When they first pushed the idea back in 1999 I was fundamentally against establishing OX1 as a sort of a "closed shop" of retailers and other economic interests and wanted a much more open structure which would enable users of the city centre, workers, shoppers, citizens, culture groups and so on to take a real stake. I proposed then what I called a "City Centre Management Co-operative".

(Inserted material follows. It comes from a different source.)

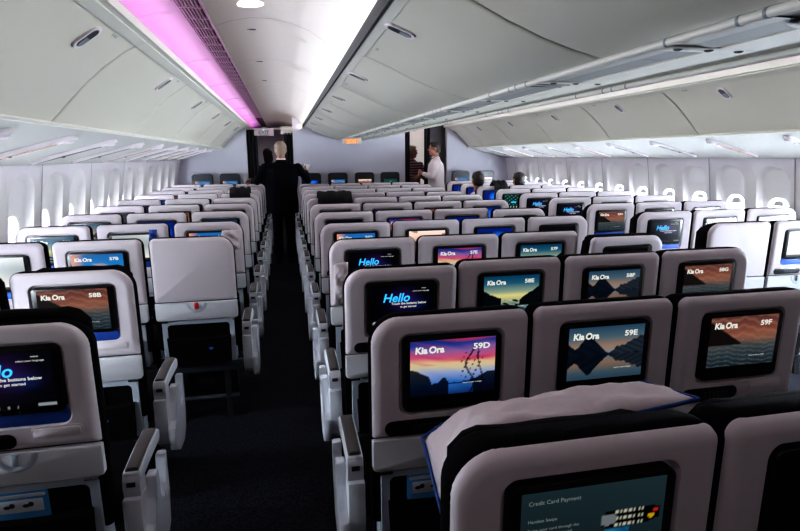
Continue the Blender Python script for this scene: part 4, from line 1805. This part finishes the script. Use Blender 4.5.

But in any case, OX1 has never been given the clout or profile it would need to do a decent job. Indeed it has at times become the excuse for a city council not investing in the centre - such as this year when the Christmas lights underwhelmed it was pointed out that it was not the council's job - that it funded OX1 to do that sort of thing (funding which, it would appear, is less than half what the council itself spent on lights ten years ago). Indeed privatizing the provision of Christmas lights was one of the leading drivers behind the CCMC in the first place - we were told that by giving it independence from the council's financial strictures it would be able to produce better investment is such promotional activities.

Oxford city centre is a confusing enough place as it is - not only is the city council responsible for all sorts of statutory administravia, but it is also a significant landlord in its own right. There are competing pressures for its meagre resources there too - it will make a lot of money out of the redevelopment of the Westgate shopping centre if that continues but will likely in turn lose out on its properties in parts of the centre that will lose footfall - such as the High Street, Covered Market and Broad Street areas.

Perhaps more than most other city centres there are powerful local interests outside the city council - the university and colleges own much of the commercial property, as well as, in a sense, "controlling" much of the consumer side of the city's commercial scene. The county council is not such a significant landlord but does control the access in the form of responsibility for roads, traffic and public transport. So there are real conflicts of interest here that could do with sorting out, rather than, perhaps, exacerbating by re-centralizing more of the administrative functions into the city council. And on top of all that, the city council has been utterly incompetent in its execution of the services it provides in the city centre as well - street cleaning, rubbish collection and so on.

So what is needed is to look again at my original idea of a city centre partnership or co-operative in which all users and providers in the city centre can participate and take a real stake. And all the more so in this frightening time when the economic situation may see our high streets decimated with both chain stores and local traders under real threat of closure.

Landlords could be persuaded (led by the city council itself whose investment ability is hopeless anyway) to put their properties (including, perhaps especially, the Covered Market) into such a partnership, allowing finance to be raised for improvements and changing the rent structure which currently threatens to cripple many businesses, especially the local traders. Traders are also not going to survive without customers, so city centre users could be encouraged to join in solidarity with the business they will no doubt regret losing if they go, with perhaps some kind of city centre dividend paid for out of improved revenues from the resultant customer loyalty.

Oxford city centre is a centre for people from throughout the county and region, who have just as little a say in how things are managed there by the city council as do the businesses OX1 was initially setup to represent. Mutualizing the city centre in such a partnership would enable all of these people, as well as Oxford residents to have a real stake and a real say in how their city centre serves them.